(Given material):

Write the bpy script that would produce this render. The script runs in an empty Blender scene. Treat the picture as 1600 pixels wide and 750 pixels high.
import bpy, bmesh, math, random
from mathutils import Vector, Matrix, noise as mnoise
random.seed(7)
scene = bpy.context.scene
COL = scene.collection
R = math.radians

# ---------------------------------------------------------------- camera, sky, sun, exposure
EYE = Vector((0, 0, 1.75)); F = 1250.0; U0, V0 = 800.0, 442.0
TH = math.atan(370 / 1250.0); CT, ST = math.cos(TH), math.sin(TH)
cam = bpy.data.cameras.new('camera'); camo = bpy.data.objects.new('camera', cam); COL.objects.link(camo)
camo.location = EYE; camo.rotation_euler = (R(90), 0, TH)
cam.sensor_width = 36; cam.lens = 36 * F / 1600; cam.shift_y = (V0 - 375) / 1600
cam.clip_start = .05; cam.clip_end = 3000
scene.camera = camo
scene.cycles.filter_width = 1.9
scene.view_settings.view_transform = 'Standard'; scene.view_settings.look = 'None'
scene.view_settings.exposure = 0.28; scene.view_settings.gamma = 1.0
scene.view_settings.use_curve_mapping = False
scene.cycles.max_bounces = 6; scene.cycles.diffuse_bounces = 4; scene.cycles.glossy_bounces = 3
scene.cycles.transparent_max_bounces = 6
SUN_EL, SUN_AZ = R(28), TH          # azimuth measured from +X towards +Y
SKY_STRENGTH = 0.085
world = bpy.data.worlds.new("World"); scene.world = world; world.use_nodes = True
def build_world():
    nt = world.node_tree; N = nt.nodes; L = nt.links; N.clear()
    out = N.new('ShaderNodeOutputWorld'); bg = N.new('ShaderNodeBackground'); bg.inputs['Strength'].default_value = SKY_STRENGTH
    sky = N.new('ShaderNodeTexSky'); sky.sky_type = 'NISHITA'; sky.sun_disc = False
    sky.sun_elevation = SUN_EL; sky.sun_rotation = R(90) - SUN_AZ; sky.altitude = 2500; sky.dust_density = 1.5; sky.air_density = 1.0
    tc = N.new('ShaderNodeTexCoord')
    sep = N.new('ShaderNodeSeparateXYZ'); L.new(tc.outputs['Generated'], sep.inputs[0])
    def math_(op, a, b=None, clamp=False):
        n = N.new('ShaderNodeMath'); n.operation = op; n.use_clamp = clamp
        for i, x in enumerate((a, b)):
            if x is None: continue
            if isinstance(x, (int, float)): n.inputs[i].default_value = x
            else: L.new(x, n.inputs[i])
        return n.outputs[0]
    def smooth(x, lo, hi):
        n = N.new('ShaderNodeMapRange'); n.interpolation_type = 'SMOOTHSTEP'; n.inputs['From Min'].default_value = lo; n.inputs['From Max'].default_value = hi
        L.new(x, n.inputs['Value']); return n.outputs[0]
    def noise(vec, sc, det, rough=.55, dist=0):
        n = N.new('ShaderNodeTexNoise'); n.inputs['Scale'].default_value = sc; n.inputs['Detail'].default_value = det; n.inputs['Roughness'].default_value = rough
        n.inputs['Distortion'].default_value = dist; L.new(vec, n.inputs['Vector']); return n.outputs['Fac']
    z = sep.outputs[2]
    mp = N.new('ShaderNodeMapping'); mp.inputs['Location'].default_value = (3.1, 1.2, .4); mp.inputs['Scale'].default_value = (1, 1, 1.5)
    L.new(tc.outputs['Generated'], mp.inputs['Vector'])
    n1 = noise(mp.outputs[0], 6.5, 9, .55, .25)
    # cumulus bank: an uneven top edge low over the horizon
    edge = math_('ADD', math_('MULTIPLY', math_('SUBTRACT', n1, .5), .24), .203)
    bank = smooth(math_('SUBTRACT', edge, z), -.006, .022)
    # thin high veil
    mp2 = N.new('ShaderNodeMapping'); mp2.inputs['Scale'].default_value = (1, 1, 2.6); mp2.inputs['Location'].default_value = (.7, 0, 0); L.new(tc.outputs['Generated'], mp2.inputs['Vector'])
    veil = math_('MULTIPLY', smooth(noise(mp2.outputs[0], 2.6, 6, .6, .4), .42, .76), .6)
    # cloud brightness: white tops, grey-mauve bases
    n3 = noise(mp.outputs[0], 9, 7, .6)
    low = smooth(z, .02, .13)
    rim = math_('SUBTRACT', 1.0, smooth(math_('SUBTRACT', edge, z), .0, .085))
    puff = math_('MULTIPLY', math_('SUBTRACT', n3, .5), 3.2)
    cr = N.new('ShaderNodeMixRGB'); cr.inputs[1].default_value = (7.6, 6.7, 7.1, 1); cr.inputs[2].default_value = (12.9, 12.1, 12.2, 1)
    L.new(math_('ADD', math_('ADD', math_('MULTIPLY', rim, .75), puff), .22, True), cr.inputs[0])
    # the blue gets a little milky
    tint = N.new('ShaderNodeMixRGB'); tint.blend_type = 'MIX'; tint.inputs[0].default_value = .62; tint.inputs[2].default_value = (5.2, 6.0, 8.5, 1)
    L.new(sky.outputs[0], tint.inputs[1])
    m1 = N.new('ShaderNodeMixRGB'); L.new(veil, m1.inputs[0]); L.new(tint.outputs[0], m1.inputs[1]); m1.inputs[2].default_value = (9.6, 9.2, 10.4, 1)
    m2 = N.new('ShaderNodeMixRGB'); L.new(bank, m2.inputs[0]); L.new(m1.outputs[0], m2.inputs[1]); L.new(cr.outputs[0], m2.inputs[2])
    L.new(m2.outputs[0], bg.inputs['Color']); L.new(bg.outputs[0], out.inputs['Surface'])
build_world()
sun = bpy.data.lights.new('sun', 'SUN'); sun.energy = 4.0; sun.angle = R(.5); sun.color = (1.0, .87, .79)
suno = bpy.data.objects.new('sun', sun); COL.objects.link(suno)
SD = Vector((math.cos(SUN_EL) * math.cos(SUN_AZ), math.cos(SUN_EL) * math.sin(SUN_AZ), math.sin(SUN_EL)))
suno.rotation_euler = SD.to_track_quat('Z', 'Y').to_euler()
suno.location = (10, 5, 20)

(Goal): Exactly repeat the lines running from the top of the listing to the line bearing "R = math.radians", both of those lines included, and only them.

(Answer to this problem):
Write the bpy script that would produce this render. The script runs in an empty Blender scene. Treat the picture as 1600 pixels wide and 750 pixels high.
import bpy, bmesh, math, random
from mathutils import Vector, Matrix, noise as mnoise
random.seed(7)
scene = bpy.context.scene
COL = scene.collection
R = math.radians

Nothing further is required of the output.